Like Hanna Beling, I also find it important for the gaze to turn towards the state of the individual's own health and psyche, beyond the big and global traumas that we are suffering from and going through as a larger collective and which have dominated the mediacsape. What everyone ”knows” but is never made visible, in a certain sense does not really ”exist” in today's visual culture which is ridden by such heavy image circulation and alleged short attention span. Hanna Beling goes on to tell me how you can actually sometimes derive from the face of an addict what substance addiction they are battling. That is because there are certain recognizable characteristics. It makes me think of how there is a passive knowledge about this phenomenon which comes in effect as we look at drunks or addicts in the public realm; e.g. in the metro or a park bench. I think about every time I've reacted to faces that have a sunk disposition, emaciated expression or reversely a swollen or puffy air, making them appear prematurely aged.
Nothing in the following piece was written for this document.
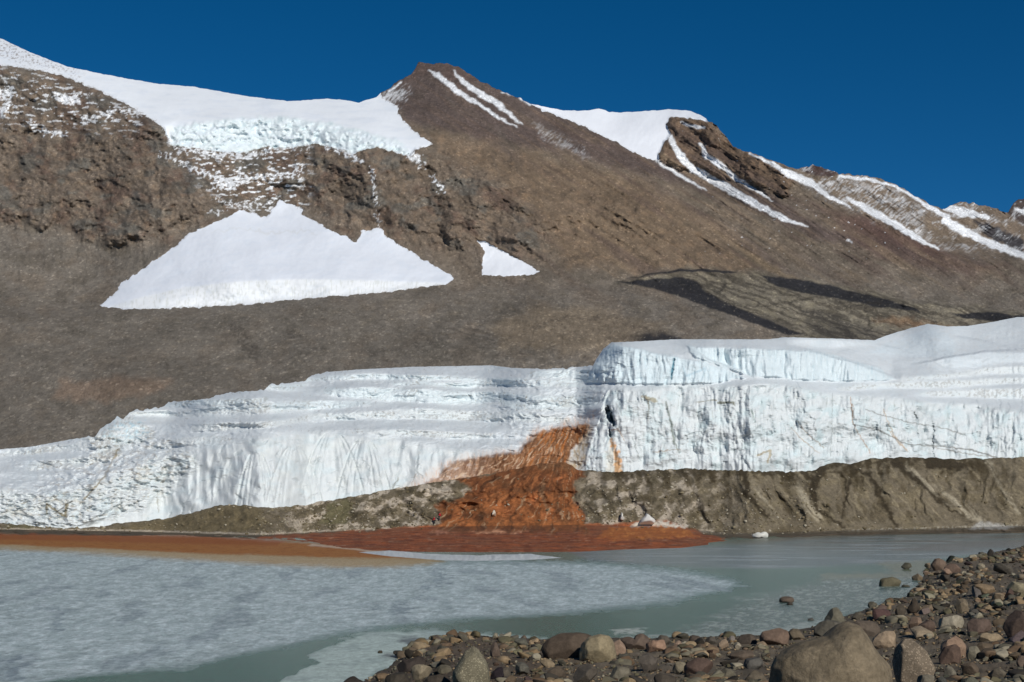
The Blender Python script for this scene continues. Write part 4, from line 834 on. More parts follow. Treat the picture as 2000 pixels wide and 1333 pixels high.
Zs = Zs + (0.22 * fbm(Xs / 2.2, Ysr / 2.2, 4, 532) + 0.06 * fbm(Xs / 0.4, Ysr / 0.4, 3, 533)) * k_ * np.clip(Ysr / 30, 0.3, 1)
sc_ = np.zeros(Us.shape + (3,)); sc_[:] = s2l((108, 98, 83))
s1 = fbm(Xs / 3, Ysr / 4, 4, 535); s2_ = fbm(Xs / 0.7, Ysr / 0.9, 4, 536)
put(sc_, sstep(0, 0.3, s1) * 0.5, (92, 80, 66)); put(sc_, sstep(0, 0.3, -s1) * 0.4, (66, 60, 52)); put(sc_, (1 - sstep(1040, 1090, Us)) * (0.6 + 0.4 * s2_) * 0.6, (74, 58, 48))
put(sc_, (1 - sstep(0, 8, Ssh)) * 0.6, (50, 46, 40))
sc_ *= (1 + 0.3 * s2_)[..., None]
shore = grid_mesh('shore', np.stack([Xs, Ysr, Zs], -1), np.clip(sc_, 0.01, 0.5), mat=M_shore); tag(shore, kind='structure')

# ------------------------------------------------------------------ rocks
rng = random.Random(11); nrg = np.random.RandomState(12)
_ico = {}
def ico(sub):
    if sub not in _ico:
        bm = bmesh.new(); bmesh.ops.create_icosphere(bm, subdivisions=sub, radius=1)
        co = np.array([v.co[:] for v in bm.verts]); fa = np.array([[v.index for v in f.verts] for f in bm.faces]); bm.free()
        _ico[sub] = (co / np.linalg.norm(co, axis=1, keepdims=True), fa)
    return _ico[sub]
def n3(p, s, seed):
    return (fbm(p[:, 0] * s + 3.1, p[:, 1] * s - 1.7, 3, seed) + fbm(p[:, 1] * s + 5.2, p[:, 2] * s + 2.3, 3, seed + 3) + fbm(p[:, 2] * s - 4.4, p[:, 0] * s + 7.7, 3, seed + 6)) / 1.8
def tri_mesh(name, co, fa, mat, smooth=True):
    me = bpy.data.meshes.new(name)
    me.vertices.add(len(co)); me.vertices.foreach_set('co', np.asarray(co, np.float32).ravel())
    me.loops.add(len(fa) * 3); me.loops.foreach_set('vertex_index', np.asarray(fa, np.int32).ravel())
    me.polygons.add(len(fa)); me.polygons.foreach_set('loop_start', np.arange(0, len(fa) * 3, 3, dtype=np.int32)); me.polygons.foreach_set('loop_total', np.full(len(fa), 3, dtype=np.int32))
    me.polygons.foreach_set('use_smooth', np.full(len(fa), smooth)); me.update(calc_edges=True)
    me.materials.append(mat); return me
def facet(co, n, rs, dmin, dmax, front=False):
    for k in range(n):
        nv = rs.randn(3)
        if front and k % 2 == 0: nv[1] = -abs(nv[1]) - 0.4
        nv /= np.linalg.norm(nv)
        h = co @ nv; d = h.max() * rs.uniform(dmin, dmax)
        ex = np.maximum(h - d, 0); co = co - (ex * 0.96)[:, None] * nv
    return co
def unit_rock(seed, kind, sub=4):
    rs = np.random.RandomState(seed); co, fa = ico(sub); co = co.copy()
    if kind == 'angular': co = facet(co, 18, rs, 0.45, 0.74); am = 0.03
    elif kind == 'block':
        co = np.sign(co) * np.abs(co) ** 0.6; co = facet(co, 14, rs, 0.52, 0.82); am = 0.03
    elif kind == 'flat': co = facet(co, 15, rs, 0.5, 0.8); co[:, 2] *= 0.55; am = 0.04
    else: co = facet(co, 13, rs, 0.62, 0.88); am = 0.06
    d = n3(co, 1.1, seed % 97) * am * 2.2 + n3(co, 3.5, seed % 89 + 20) * am * 0.7
    co = co * (1 + d[:, None])
    co /= np.abs(co).max(0)      # unit half sizes
    return co, fa
KINDS = ('angular', 'block', 'flat', 'rounded')
protos = {k: [] for k in KINDS}
for i, k in enumerate(KINDS):
    for j in range(7):
        co, fa = unit_rock(100 + i * 31 + j, k, 4); protos[k].append(tri_mesh('rock', co, fa, M_rock))
PAL = {'dark brown': (80, 68, 56), 'reddish brown': (100, 82, 68), 'dark grey': (78, 76, 71), 'grey': (98, 94, 84), 'tan': (128, 110, 88), 'pinkish tan': (134, 114, 92), 'olive grey': (94, 90, 74), 'pale grey': (130, 124, 112), 'near-black': (50, 46, 42)}
def dull(c):
    g_ = sum(c) / 3; return tuple((x * 0.66 + g_ * 0.34) * k_ for x, k_ in zip(c, (1.10, 1.06, 0.92))) + (1,)
def add_rock(me, loc, size, rotz, rgb, tilt=(0, 0)):
    o = bpy.data.objects.new('rock', me); scene.collection.objects.link(o)
    o.location = loc; o.scale = size; o.rotation_euler = (tilt[0], tilt[1], rotz)
    c = s2l(rgb); o.color = dull(c)
    return o
hand = []; marks = []
nhand = [0]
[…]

Hanna Beling, Beroende, Candyland, Stockholm 2021


The sculptural series in the project shows an alcoholic, an amphetamine addict, a pot smoker and in there are also two portraits of Hanna Beling herself. One is a self-portrait from twenty years ago pre-addiction and the other is one of her while trapped in addiction. It could appear generous or self-deprecating to be so vulnerable as to put yourself into the equation. However, this is exactly what needs to happen more often in the ”society of spectacle” where looks really do deceive, for the eye-opening notion of ”one among us” to really hit and effectively strike. And that instead of just passing us by ”unnoticed” as only someone else's shit to clean.